Bila guru mengajar hanya dengan
metode ceramah, maka siswa pun belajar dengan cara menghafal. Bila guru mengajar dengan memberikan banyak
latihan, maka siswa belajar melalui
pengalaman. Metode ceramah lebih cocok bagi penyampaian materi berupa pengantar dan teori. Belajar
melalui pengalaman lebih cenderung pada praktik.
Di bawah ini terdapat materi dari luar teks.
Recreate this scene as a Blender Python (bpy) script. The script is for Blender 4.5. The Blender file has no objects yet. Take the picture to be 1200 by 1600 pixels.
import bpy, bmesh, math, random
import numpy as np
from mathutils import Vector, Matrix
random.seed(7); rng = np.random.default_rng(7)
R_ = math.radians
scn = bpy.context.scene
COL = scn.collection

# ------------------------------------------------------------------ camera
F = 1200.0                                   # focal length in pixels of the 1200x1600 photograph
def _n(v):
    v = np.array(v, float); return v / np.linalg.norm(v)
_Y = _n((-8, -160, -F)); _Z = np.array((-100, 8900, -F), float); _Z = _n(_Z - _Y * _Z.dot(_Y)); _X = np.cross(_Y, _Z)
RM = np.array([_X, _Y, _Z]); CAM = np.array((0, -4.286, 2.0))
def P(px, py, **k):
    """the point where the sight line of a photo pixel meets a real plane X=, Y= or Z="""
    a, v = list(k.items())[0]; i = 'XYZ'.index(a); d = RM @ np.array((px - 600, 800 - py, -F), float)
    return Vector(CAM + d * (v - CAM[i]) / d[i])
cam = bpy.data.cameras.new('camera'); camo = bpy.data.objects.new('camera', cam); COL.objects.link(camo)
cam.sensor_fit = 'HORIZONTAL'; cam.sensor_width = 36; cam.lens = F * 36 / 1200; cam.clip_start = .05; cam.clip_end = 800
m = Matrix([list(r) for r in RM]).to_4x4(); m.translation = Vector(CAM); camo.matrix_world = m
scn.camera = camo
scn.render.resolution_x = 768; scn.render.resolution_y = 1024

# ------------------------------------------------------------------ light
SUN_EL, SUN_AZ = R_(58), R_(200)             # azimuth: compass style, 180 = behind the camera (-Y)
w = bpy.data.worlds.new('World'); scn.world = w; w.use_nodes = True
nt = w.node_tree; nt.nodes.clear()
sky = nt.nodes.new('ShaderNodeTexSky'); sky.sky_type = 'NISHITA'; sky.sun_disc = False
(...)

Kadang-kadang dalam proses belajar,
siswa perlu diajak ke luar sekolah untuk
meninjau tempat-tempat atau objek yang lain, sehingga siswa menjadi tidak
jenuh dan tercipta suasana pembelajaran yang menyenangkan dan tidak
membosankan.
Dalam hal ini, Syaiful Sagala
(2006:176) menyatakan bahwa belajar yang menyenangkan dapat dilihat
dari: (1) tidak tertekan; (2) bebas berpendapat; (3) tidak ngantuk; (4) bebas
mencari objek; (5) tidak jemu; (6) berani berpendapat; (7) belajar sambil
bermain; (8) banyak ide; (9) santai tapi serius (serius tapi santai); (10)
dapat berkomunikasi dengan orang lain; (11) tidak merasa canggung; (12) belajar
di alam bebas; dan (13) tidak takut. Oleh karena itu, salah satu metode yang
dapat digunakan dan menjadi alternatif bagi guru untuk menciptakan suasana
pembelajaran yang tidak kaku dan mengembangkan kreativitas siswa dalam pembelajaran
menulis puisi adalah field trip.
Field trip dapat
diartikan sebagai kunjungan atau karyawisata. Akan tetapi Roestiyah N.K. (2008:
85) mengatakan bahwa field trip bukan sekedar rekreasi, tetapi untuk
belajar atau memperdalam pelajaran dengan melihat kenyataan. Karena itu
dikatakan metode field trip, yaitu cara mengajar yang dilakukan dengan
mengajak siswa ke suatu tempat atau objek tertentu di luar sekolah untuk
mempelajari atau menyelidiki sesuatu seperti meninjau pabrik sepatu, suatu
bengkel mobil, toko serba ada, dan sebagainya. Hal yang sama juga diungkapkan
oleh Syaiful Sagala (2006: 214) bahwa field trip adalah pesiar
yang dilakukan oleh para peserta didik untuk melengkapi pengalaman belajar
tertentu dan merupakan bagian integral dari kurikulum sekolah.
Dengan field trip sebagai
metode belajar mengajar, anak didik di bawah bimbingan guru mengunjungi
tempat-tempat tertentu dengan maksud untuk belajar. Metode field trip mempunyai
beberapa kebaikan, antara lain: (1) anak didik dapat mengamati kenyataan
kenyataan yang beragam dari dekat; (2) anak didik dapat menghayati
pengalaman-pengalaman baru dengan mencoba turut serta di dalam suatu kegiatan;
(3) anak didik dapat menjawab masalah-masalah atau pertanyaanpertanyaan dengan
melihat, mendengar, mencoba, atau membuktikan secara langsung; (4) anak didik dapat
memperoleh informasi dengan jalan mengadakan wawancara atau mendengarkan
ceramah yang diberikan on the spor; dan (5) anak didik dapat mempelajari
sesuatu secara internal dan komprehensif (Syaiful Sagala, 2006: 215).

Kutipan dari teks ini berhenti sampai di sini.